Fundamental Report
Supply-Side Takeaway: The domestic market experienced its first significant production drop; however, despite this encouraging sign, the softer-than-anticipated demand will take time to chew through the surplus. Furthermore, July’s imports are indicating an uptick from June’s easing of arrivals. Thus, in the near term, prices are likely to remain under pressure.
Imports and the Domestic: Global HRC price differential contracted further, continuing to remain negative. This week’s convergence was the result of the domestic spot price dropping further, while the global average experience a slight rise. On the imports side, we received our first look at July arrivals, with preliminary data pointing to a notable increase from June’s import estimate. Given that it is the first week of data for July, we anticipate this figure to be revised, yet maintain to be higher level than June’s ease of imports.
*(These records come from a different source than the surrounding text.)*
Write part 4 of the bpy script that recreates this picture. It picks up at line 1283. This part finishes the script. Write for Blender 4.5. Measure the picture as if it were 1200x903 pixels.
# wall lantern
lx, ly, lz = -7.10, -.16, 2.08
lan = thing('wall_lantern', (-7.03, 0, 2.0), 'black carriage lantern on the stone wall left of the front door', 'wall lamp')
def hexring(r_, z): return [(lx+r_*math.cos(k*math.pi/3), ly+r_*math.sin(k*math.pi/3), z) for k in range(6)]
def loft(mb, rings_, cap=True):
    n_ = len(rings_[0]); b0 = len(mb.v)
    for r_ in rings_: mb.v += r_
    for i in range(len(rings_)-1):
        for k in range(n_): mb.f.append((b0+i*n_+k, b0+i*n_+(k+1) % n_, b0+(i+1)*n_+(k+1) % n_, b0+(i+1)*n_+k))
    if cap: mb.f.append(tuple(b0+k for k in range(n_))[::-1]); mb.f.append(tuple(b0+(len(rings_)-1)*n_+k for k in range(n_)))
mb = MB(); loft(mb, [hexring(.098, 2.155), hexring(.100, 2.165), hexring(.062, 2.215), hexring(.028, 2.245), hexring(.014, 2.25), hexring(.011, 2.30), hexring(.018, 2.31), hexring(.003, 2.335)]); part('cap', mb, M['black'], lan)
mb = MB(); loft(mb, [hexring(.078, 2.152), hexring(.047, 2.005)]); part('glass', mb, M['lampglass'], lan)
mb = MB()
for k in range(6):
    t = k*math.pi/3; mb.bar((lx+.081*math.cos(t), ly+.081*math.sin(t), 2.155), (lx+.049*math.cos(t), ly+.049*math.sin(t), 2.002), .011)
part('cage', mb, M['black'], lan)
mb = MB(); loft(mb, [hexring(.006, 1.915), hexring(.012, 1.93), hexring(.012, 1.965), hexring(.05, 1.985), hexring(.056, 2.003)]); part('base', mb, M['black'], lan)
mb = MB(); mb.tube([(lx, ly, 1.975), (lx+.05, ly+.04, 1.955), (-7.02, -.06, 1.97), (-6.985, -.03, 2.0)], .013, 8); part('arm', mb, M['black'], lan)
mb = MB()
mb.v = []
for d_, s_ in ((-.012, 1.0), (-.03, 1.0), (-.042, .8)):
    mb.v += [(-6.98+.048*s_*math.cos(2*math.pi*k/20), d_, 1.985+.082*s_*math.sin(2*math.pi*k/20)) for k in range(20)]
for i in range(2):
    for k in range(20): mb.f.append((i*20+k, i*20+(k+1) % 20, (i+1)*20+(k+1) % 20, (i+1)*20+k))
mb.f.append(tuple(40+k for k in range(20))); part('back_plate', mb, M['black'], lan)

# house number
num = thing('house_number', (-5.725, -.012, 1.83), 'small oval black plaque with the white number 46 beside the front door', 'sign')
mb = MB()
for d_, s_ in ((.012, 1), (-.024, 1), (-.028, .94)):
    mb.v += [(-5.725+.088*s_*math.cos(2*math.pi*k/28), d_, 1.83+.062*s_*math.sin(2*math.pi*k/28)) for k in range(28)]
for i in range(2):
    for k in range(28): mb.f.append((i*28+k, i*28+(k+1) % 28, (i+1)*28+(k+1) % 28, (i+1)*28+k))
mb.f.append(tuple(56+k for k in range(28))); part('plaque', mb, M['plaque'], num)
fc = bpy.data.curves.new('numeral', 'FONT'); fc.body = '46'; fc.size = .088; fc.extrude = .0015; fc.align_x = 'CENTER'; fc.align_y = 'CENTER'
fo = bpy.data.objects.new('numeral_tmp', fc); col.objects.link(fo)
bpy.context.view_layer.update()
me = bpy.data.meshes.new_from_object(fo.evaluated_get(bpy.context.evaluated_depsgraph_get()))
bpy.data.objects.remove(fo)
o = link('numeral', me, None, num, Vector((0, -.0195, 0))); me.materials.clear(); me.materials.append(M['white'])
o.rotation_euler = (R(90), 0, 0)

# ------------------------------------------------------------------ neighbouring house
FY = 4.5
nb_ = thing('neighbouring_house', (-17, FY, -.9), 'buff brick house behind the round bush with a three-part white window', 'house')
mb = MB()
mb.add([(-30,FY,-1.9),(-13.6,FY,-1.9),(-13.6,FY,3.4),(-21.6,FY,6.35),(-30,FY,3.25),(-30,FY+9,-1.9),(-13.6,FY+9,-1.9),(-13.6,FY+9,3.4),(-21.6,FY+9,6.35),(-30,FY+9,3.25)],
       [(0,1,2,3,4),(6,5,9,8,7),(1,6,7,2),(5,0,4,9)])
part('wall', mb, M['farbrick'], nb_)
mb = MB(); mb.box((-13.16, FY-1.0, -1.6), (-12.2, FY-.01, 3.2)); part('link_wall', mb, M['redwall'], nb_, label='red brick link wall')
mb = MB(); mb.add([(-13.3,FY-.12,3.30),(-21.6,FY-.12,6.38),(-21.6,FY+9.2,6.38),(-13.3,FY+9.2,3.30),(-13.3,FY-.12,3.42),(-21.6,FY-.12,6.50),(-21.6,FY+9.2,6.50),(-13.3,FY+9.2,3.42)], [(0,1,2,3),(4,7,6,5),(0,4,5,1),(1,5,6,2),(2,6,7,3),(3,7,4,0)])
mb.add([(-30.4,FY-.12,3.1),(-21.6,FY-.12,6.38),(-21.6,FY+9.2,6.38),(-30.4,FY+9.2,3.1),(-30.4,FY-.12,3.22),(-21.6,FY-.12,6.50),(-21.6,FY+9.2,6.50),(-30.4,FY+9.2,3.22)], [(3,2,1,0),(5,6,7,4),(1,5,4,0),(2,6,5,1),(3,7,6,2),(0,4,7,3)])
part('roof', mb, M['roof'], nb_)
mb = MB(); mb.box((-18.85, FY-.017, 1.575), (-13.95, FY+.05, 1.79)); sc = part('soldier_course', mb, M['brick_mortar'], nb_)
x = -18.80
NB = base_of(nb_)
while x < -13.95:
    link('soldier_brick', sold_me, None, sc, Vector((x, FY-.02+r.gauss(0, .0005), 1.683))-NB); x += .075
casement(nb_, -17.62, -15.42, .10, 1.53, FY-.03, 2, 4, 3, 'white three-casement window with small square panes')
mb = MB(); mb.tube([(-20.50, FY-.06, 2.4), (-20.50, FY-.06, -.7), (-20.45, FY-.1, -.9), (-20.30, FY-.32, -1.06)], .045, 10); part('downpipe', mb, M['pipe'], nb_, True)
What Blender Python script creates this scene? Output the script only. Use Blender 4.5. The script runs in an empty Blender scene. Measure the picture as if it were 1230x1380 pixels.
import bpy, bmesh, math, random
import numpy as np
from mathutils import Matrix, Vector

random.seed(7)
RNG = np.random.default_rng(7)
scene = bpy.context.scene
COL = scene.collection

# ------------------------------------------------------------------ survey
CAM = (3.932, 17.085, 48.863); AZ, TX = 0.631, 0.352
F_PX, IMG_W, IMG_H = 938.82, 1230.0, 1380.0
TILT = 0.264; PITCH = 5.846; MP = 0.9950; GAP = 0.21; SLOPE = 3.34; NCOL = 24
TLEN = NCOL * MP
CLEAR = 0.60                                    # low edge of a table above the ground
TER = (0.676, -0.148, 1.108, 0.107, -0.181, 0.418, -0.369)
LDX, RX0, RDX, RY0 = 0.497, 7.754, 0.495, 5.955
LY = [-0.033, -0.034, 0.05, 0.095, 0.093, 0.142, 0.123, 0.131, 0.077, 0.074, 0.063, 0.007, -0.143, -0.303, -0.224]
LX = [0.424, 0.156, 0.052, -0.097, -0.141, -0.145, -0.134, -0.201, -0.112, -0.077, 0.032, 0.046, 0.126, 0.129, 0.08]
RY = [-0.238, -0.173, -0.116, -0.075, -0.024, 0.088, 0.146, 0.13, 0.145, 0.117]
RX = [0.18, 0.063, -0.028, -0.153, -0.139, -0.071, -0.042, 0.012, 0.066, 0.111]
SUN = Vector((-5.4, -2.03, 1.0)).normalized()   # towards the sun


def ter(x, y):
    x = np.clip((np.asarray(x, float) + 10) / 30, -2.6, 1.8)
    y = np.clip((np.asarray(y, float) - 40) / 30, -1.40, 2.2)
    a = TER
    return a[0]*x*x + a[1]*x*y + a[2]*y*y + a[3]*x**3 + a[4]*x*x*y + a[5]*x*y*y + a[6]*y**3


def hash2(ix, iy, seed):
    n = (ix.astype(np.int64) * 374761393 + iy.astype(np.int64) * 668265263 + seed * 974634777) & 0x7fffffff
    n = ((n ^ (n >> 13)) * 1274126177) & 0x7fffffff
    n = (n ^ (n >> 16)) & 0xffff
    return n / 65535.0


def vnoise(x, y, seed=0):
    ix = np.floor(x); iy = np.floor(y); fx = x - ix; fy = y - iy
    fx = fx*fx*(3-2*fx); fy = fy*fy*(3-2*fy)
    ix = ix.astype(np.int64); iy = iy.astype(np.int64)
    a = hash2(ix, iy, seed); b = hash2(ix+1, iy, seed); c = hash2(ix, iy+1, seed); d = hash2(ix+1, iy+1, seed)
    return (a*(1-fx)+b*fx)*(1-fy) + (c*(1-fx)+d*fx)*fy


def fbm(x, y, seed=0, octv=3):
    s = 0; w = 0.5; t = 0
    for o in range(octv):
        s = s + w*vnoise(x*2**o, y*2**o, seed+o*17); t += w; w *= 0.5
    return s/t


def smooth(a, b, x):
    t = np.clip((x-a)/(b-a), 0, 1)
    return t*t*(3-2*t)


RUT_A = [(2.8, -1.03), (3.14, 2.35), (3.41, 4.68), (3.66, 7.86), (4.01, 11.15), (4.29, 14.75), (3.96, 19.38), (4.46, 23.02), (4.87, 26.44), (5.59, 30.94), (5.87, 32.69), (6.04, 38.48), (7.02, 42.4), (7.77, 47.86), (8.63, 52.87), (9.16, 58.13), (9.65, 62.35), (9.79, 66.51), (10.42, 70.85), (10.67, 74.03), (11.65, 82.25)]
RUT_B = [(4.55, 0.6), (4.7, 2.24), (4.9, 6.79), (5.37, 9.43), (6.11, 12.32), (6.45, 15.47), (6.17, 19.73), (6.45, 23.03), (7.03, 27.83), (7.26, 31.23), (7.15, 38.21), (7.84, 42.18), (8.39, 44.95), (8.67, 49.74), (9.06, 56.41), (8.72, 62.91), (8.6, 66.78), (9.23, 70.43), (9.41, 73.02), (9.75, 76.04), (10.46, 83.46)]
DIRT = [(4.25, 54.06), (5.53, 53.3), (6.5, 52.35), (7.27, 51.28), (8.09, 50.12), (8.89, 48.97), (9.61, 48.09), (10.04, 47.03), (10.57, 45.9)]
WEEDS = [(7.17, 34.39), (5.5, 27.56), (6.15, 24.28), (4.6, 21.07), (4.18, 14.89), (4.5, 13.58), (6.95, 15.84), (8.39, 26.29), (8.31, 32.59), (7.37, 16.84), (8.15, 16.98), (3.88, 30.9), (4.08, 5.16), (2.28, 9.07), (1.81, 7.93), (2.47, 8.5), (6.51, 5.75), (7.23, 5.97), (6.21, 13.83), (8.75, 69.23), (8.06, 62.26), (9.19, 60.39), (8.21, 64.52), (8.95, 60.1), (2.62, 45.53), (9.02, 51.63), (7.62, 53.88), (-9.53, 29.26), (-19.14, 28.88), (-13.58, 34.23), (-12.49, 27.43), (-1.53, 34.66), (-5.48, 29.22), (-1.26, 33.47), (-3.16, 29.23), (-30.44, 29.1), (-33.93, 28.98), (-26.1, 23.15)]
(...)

Finally, domestic production notably ticked down, falling below the 1.7m net tons level, hitting its lowest level since January.
HRC Spot Prices – US Domestic & Global
- The global HRC spot price rose to $684 from $682. This increase was mainly due to a +$6 in Europe, a +$5 in China, and a +$1 in Korea.
- The Domestic – Global HRC spread contracted further this week, narrowing from -$7 to -$19.
Total Sheet Imports (s.ton)
- This week’s imports estimated sheet arrivals for July indicate a substantial increase from June’s easing, rising to 1041k tons from June’s estimate figure of 864k.
- Potentially seeing the impact/roll over from the shipping delays as the begin to That said, expect volatility as we move towards the long run average.
Domestic Production (s.ton)
- For the week ending on July 6th, capacity utilization ticked down by -1.2% to 76.3% and domestic raw steel production fell to 1.695m from 1.721m/tpw, its first time below 1.7m since January.
- This brings the year-to-date production to 45.569m, operating at a rate of 4%, -2.7% below this point last year.